Sometimes I read so much depressing news — about global warming, the war in Iraq, genocide in Darfur, the religious right’s reign of terror in this country — that I have to crawl into bed with a trashy book to recover. And then occasionally an article arrives via one of my dozens of Google alerts that makes me think there’s hope after all.
LA Times School Me blog: Some tenacious people managed to turn several acres of asphalt at 24th Street Elementary, a public school in a rundown section of Los Angeles, into a teaching garden like Alice Waters did for a school here.

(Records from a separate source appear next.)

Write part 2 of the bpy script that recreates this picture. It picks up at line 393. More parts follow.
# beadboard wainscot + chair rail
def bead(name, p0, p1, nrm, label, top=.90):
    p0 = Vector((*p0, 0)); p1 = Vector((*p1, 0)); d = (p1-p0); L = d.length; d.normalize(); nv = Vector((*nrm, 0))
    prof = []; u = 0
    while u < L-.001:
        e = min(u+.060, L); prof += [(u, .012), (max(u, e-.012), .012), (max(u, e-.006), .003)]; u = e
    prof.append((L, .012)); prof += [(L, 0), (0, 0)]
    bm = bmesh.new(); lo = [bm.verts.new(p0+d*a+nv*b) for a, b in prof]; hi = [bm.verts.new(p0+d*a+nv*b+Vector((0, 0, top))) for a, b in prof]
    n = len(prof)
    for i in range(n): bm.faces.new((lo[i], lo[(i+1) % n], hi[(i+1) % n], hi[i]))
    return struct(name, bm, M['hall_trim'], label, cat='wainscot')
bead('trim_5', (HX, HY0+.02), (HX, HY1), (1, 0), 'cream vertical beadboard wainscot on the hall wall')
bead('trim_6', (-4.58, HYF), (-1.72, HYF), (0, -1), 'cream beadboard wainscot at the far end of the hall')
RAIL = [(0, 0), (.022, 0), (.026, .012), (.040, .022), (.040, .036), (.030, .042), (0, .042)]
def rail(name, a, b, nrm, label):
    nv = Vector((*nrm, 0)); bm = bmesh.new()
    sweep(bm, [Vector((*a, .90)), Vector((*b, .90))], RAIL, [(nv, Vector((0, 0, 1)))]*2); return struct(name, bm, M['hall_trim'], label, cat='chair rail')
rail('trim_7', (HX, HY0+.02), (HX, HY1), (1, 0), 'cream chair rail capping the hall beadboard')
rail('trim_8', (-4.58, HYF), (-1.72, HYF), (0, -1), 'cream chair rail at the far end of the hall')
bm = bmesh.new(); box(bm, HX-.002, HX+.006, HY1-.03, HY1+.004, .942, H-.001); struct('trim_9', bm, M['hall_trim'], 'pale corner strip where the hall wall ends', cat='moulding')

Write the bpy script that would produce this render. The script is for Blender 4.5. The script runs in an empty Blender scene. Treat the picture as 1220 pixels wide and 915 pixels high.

Teachers now show kids how to dye clothes with beets from the garden, and demonstrate “everything from the math of growth rates to the science of photosynthesis there amid the corn and sage.” Pushing through the entrenched bureaucracy sounds hellish –”They’ll poke their eyes out with those hoes!” — but man, what a cool thing: several generations of poor kids who will know that food comes from dirt, not McDonald’s.
Other stuff we read today:
Seattle Post-Intelligencer: An inventor has created a sticker that shows when fruit is ripe. Man of La Muncha wonders if previous generations had the ability to tell fruit ripeness, and if we have lost that ability. This isn’t much of an issue with locally sourced fruits: if they smell good, they’re ripe.